Non era andata a buon fine l’interrogazione presentata il 6 aprile al ministro Alfano dai deputati padovani del Pd (Naccarato, Margherita Miotto, Vanessa Camani, Giulia Narduolo e Alessandro Zan), che disegnava la rete di Ecofficina: 500 profughi nel Veneziano, 150 nella provincia di Vicenza e 80 in Polesine più un centinaio a Battaglia Terme, 40 a Torreglia, 30 a Due Carrare, 60 a Monselice, 48 a Este e 95 a Montagnana nel Padovano. In quest’ultimo Comune le recentissime verifiche dei carabinieri avevano elencato le carenze dell’accoglienza nell’hotel e nei due appartamenti del napoletano Sergio Enzini che aveva incassato 100 mila euro.
Attualmente il giro d’affari di Borile & C è diventato milionario proprio grazie ai bandi prefettizi per circa 2.000 migranti all’interno delle ex strutture militari nel Veneto.
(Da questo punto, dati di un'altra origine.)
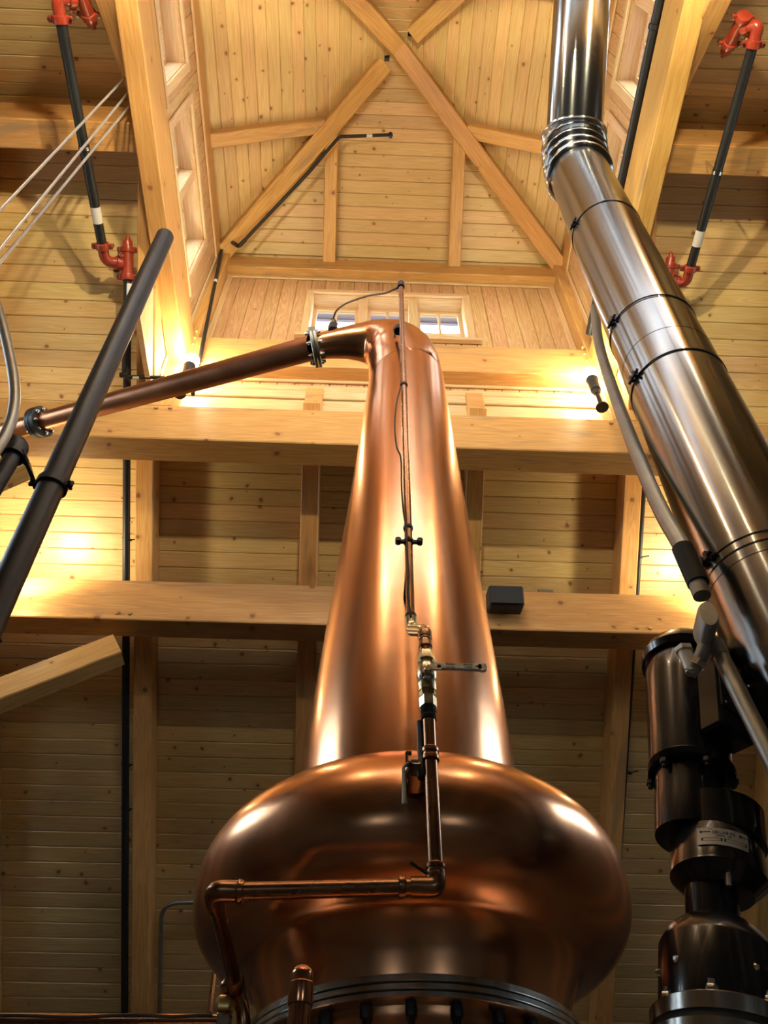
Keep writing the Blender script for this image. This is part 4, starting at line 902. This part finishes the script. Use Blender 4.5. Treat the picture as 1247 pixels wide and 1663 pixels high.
m = MB(); m.tube(arc([V((el.x, el.y, el.z-.045)), V((el.x, el.y, el.z+.025)), V((el.x-.08, el.y, el.z+.025))], .06, 8), .040, n=22); m.lathe((el.x, el.y, el.z-.06), (0, 0, 1), [(.036, 0), (.043, .004), (.043, .03), (.04, .034)], n=22); m.build('elbow', M['black'], be2)
m = MB(); m.tube([V((el.x-.07, el.y, el.z+.025)), V((el.x-1.3, el.y, el.z+.05))], .031, n=22); m.build('side_run', M['black'], be2)
m = MB(); a_, b_ = V((el.x+.03, el.y-.01, el.z-.04)), pc+V((-.062, -.01, 0)); m.tube([a_, b_], .0075, n=10); m.lathe(a_, b_-a_, [(.014, -.01), (.014, .035), (.009, .05)], n=10); m.build('tie_rod', M['black'], be2)
m = MB(); hs_ = spline([V((XL+.02, 1.75, 6.0)), V((-3.2, 1.75, 5.95)), at(-120, 390, 1.75), at(-30, 440, 1.75), at(-4, 500, 1.75), at(12, 560, 1.75), at(23, 620, 1.75), at(23, 662, 1.75), at(12, 700, 1.75), at(-12, 740, 1.75), at(-60, 815, 1.75), V((-1.62, 1.75, 3.0)), V((-1.62, 1.75, 1.5)), V((-1.62, 1.75, 0.0))], 8)
m.tube(hs_, .0215, n=18); tag(m.build('flexible_conduit', M['galv']), 'grey conduit curving in and out at the left edge over the lyne arm', 'conduit')

# ------------------------------------------------------------------ sprinkler pipes with red grooved fittings
def coupling(p, d, r, parent, nm='coupling'):
    d = V(d).normalized(); s_ = d.cross(V((0, 0, 1))) if abs(d.z) < .9 else V((1, 0, 0)); s_.normalize()
    m = MB(); m.lathe(p-d*r*.75, d, [(r*1.1, 0), (r*1.42, r*.15), (r*1.48, r*.75), (r*1.42, r*1.35), (r*1.1, r*1.5)], n=20)
    for q in (-1, 1): m.box(p+s_*q*r*1.75, (r*.9, r*.6, r*1.2), (s_, d.cross(s_), d), r*.12)
    c = m.build(nm, M['red'], parent)
    for q in (-1, 1):
        m = MB(); m.lathe(p+s_*q*r*1.95-d.cross(s_)*r*.6, d.cross(s_), [(r*.28, 0), (r*.28, r*1.2)], n=8); m.lathe(p+s_*q*r*1.95-d.cross(s_)*r*.75, d.cross(s_), [(r*.42, 0), (r*.42, r*.3)], n=6); m.build('bolt', M['chrome'], c)
    return c
def sprinkler_run(label, x, y0, y1, z, side, tee_px, pipe_r):
    """horizontal pipe across under the ridge, elbows at both ends and a tee on the slope pipe"""
    e = empty('sprinkler_pipe', (x, y1, z), label, 'pipe', 'black sprinkler pipes with red fittings'); r = pipe_r
    m = MB(); m.tube([(x, y0, z), (x, y1, z)], r, n=18); m.build('pipe', M['black'], e)
    tp = V(tee_px)
    for yy, sg in ((y0, -1), (y1, 1)):
        end = tp if sg > 0 else V((tp.x, 2*YR-tp.y, tp.z)); o = V((x, yy, z))
        m = MB(); m.tube(arc([o-V((0, sg*.03, 0)), o+V((0, sg*.11, 0)), (o+V((0, sg*.11, 0)))*.35+end*.65], .08, 8), r*1.12, n=18); m.build('elbow', M['red'], e)
        coupling(o+V((0, sg*-.01, 0)), (0, 1, 0), r, e); q = o*.42+end*.58; coupling(q+V((0, sg*.05, 0)), end-o-V((0, sg*.1, 0)), r, e)
        d = SL if sg > 0 else SN
        m = MB(); m.tube([end-d*.10, end+d*.10], r*1.2, n=18); m.build('tee', M['red'], e)
        for s_ in (-1, 1): coupling(end+d*s_*.105, d, r, e)
        m = MB(); m.lathe(end-d*.12, -d, [(r*1.05, 0), (r*1.05, .05), (r*.9, .06), (r*.5, .065), (r*.5, .085), (r*.2, .10)], n=16); m.build('plug', M['red'], e)
    hg = V((x, YR-.0, z+r)); m = MB(); m.lathe((x, YR, z), (0, 1, 0), [(r*1.12, -.012), (r*1.12, .012)], n=16, caps=False); m.tube([hg, V((x, YR, 8.02))], .006, n=8); m.build('hanger', M['chrome'], e)
    m = MB(); m.lathe((x, y1-.25, z), (0, 1, 0), [(r*1.015, -.06), (r*1.015, .06)], n=18, caps=False); m.build('tag_wrap', M['white'], e)
    return e
tl = rp(207, 428, .02)
sprinkler_run('black sprinkler pipe at upper left crossing behind the cables, red elbows at both ends', -2.075, 1.00, 2.52, 7.74, -1, tl, .036)
trp = rp(1087, 455, .02)
sprinkler_run('black sprinkler pipe at upper right, red elbows at both ends, beyond the flue', 2.43, .98, 2.53, 7.74, 1, trp, .034)
e = empty('sprinkler_riser', rp(208, 1000, .05), 'black pipe running down the far slope beside the rafter left of the still', 'pipe')
m = MB(); d_ = tl+SL*.12; m.tube([d_, rp(202, 1700, .03)], .030, n=18); m.build('pipe', M['black'], e)
m = MB(); p = rp(209, 477, .02); m.tube([p-SL*.075, p+SL*.075], .0305, n=18, caps=False); m.build('tag_wrap', M['white'], e)
for py, mt in ((848, 'chrome'), (877, 'black'), (1243, 'black'), (1315, 'black')):
    p = rp(208-(py-850)*.006, py, .03); m = MB(); m.lathe(p, SL, [(.031, -.008), (.034, -.006), (.034, .006), (.031, .008)], n=16); 
    if mt == 'black': m.tube([p, p+V((.11, 0, .02))], .006, n=8); m.lathe(p-V((.03, 0, 0)), (0, -1, 0), [(.012, -.03), (.012, .03)], n=8)
    m.build('hanger', M[mt], e)
m = MB(); d_ = trp+SL*.12; m.tube([d_, rp(1047, 770, .06), rp(995, 1560, .06), rp(985, 1690, .06)], .019, n=16); o = m.build('sprinkler_riser', M['black']); tag(o, 'thin black pipe down the far slope beside the rafter right of the speaker', 'pipe')
for px, py in ((1039, 905), (1022, 1255)):
    p = rp(px, py, .06); m = MB(); m.lathe(p, SL, [(.021, -.008), (.024, -.006), (.024, .006), (.021, .008)], n=14); m.tube([p, p+V((.08, 0, .02))], .006, n=8); m.build('hanger', M['black'], o)
# small branch by the left header
br = empty('branch_pipe', rp(203, 600, .0), 'small black branch pipe with elbow beside the left cupola post base', 'pipe')
m = MB(); m.tube(arc([rp(203, 545, -.06), rp(200, 612, -.06), rp(262, 613, -.06)], .05, 6), .015, n=14); m.build('pipe', M['black'], br)
m = MB(); m.lathe(rp(201, 609, -.06), (1, 0, 0), [(.02, -.03), (.024, 0), (.02, .03)], n=14); m.build('elbow', M['black'], br)
m = MB(); m.tube([rp(216, 613, -.06), rp(226, 613, -.06)], .0158, n=14); m.build('tag_wrap', M['white'], br)
m = MB(); m.lathe(rp(260, 612, -.06), (1, 0, .2), [(.012, 0), (.012, .03), (.02, .032), (.02, .036)], n=12); m.build('sprinkler_head', M['chrome'], br)
tag(timber('lath', at(261, 610, 3.46), at(281, 550, 3.46), .02, .03, (0, -1, 0), M['trim']), 'thin pale lath leaning by the left cupola post base', 'lath')
# pipe inside the cupola, right wall, and the small line to the peak sprinkler
m = MB(); m.tube([(1.935, -.0, 8.34), (1.935, 3.40, 8.34)], .036, n=18); o = tag(m.build('wall_pipe', M['black']), 'thick black pipe along the right cupola wall above the header, right of the flue', 'pipe')
m = MB(); m.lathe((1.935, 1.0, 8.34), (0, 1, 0), [(.036, -.02), (.046, -.016), (.046, .016), (.036, .02)], n=16); m.build('coupling', M['black'], o)
pk = empty('peak_sprinkler_line', at(312, 655, 3.46), 'small black pipe up the left cupola post and along the hip to the peak', 'pipe')
q0, q1, q2_ = at(313, 640, 3.47), at(364, 386, 3.47), at(388, 400, 3.36)
h1p = hipline(-1, 1, 1.10)+V((.13, .06, .06)); h2p = at(551, 222, 2.45)
q5 = at(634, 219, 2.45)
m = MB(); m.tube([q0, q1], .0175, n=12); m.build('post_run', M['black'], pk)
m = MB(); m.tube(arc([q1-V((0, 0, .06)), q1, q2_, q2_+(h1p-q2_).normalized()*.1], .04, 5), .022, n=12); m.build('offset_elbows', M['black'], pk)
m = MB(); m.tube([q2_, at(500, 281, 2.76), h2p], .0175, n=12); m.build('hip_run', M['black'], pk)
m = MB(); m.tube([h2p, q5], .0175, n=12); m.build('peak_run', M['black'], pk)
p = h2p*.42+q5*.58; dd = (q5-h2p).normalized(); m = MB(); m.tube([p-dd*.03, p+dd*.03], .0182, n=12); m.build('tag_wrap', M['white'], pk)
m = MB(); m.lathe(q5, (0, 0, -1), [(.024, -.03), (.024, .02), (.012, .04), (.012, .06)], n=12); m.build('sprinkler_head', M['black'], pk)
m = MB(); m.lathe(q5, (0, 0, -1), [(.016, .05), (.018, .075), (.010, .085)], n=12); m.build('head_cap', M['blue'], pk)
p = q0*.35+q1*.65; dd = (q1-q0).normalized(); m = MB(); m.tube([p-dd*.03, p+dd*.03], .0182, n=12); m.build('tag_wrap', M['white'], pk)
# ------------------------------------------------------------------ three thin steel cables at upper left
for i, (px, py, lab) in enumerate(((207, 122, 'uppermost'), (210, 148, 'middle'), (213, 169, 'lowest'))):
    t_ = atd(px, py, 5.9); g = (0, 341) if i == 0 else ((0, 404) if i == 1 else (0, 426))
    y_ = t_.y; lo = at(g[0], g[1], y_); d_ = (lo-t_).normalized(); tp_ = t_-d_*.25
    m = MB(); m.tube([tp_, t_+d_*(t_.z/-d_.z)], .0075, n=8)
    tag(m.build('steel_cable', M['cable']), '%s of the three thin grey cables slanting at upper left' % lab, 'cable', 'thin grey cables at upper left')

# ------------------------------------------------------------------ speaker and junction box on the lower purlin
sc_ = V((1.065, 4.49, 6.055)); sx_ = V((1, 0, 0)); sn_ = V((0, -math.cos(R(18)), -math.sin(R(18)))); su_ = sx_.cross(sn_)*-1
sp = empty('wall_speaker', sc_, 'small black speaker box fixed to the face of the lower purlin', 'speaker')
m = MB(); m.box(sc_, (.265, .17, .165), (sx_, sn_, su_), .012); m.build('cabinet', M['plastic'], sp)
m = MB(); m.box(sc_+sn_*.088, (.25, .012, .150), (sx_, sn_, su_), .006); m.build('grille', M['rubber'], sp)
m = MB(); m.box(V((1.065, 4.60, 6.06)), (.06, .05, .06)); m.tube([V((1.065, 4.61, 6.06)), sc_], .018, n=10); m.build('mount', M['black'], sp)
jbp = V((1.445, 4.70, 6.32)); j = empty('junction_box', jbp, 'small grey junction box on top of the lower purlin right of the speaker', 'box')
m = MB(); m.box(jbp, (.125, .10, .06), bev=.006); m.build('body', M['galv'], j)
m = MB(); m.tube(spline([jbp+V((-.06, -.02, 0)), jbp+V((-.11, -.04, -.02)), jbp+V((-.16, -.05, -.028))], 5), .006, n=8); m.tube([jbp+V((.06, -.03, -.015)), jbp+V((.28, -.05, -.022))], .005, n=8); m.build('cable', M['wire'], j)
Gestione che va di pari passo con la distribuzione dei pasti che arrivano da società riconducibili a Leonardo Padrin, ex presidente di Compagnia delle Opere Nord Est e consigliere regionale galaniano. Un «sistema nel sistema» che clona per i migranti le architetture del fallimento Cosecon-Attiva (100 milioni di «buco» e Comuni della Bassa in ginocchio) come nel comparto dei rifiuti. Tutto agli atti, grazie al lavoro di documentata denuncia dei comitati locali sostenuti dai consiglieri comunali M5S.
Intanto, Edeco-Ecofficina ha incassato dalla Regione nel 2015 oltre 65 mila euro di finanziamenti ad asili. E il 5 giugno dello stesso anno si aggiudicava anche il bando prefettizio per l’accoglienza di «stranieri richiedenti protezione internazionale». La coop di Borile & C presenta un’offerta «anomala», anche se come le altre due coop in gara proponel’identica cifra di 34,90 euro. Tecnicamente, il punteggio finale lievita grazie ai corsi d’italiano, alla dotazione di personale, al servizio di pulizia e alla struttura con 28 posti. Segretaria della commissione prefettizia che il 21 maggio aveva aperto le buste è Tiziana Quintario, la funzionaria ora iscritta al registro degli indagati insieme ai vertici della coop.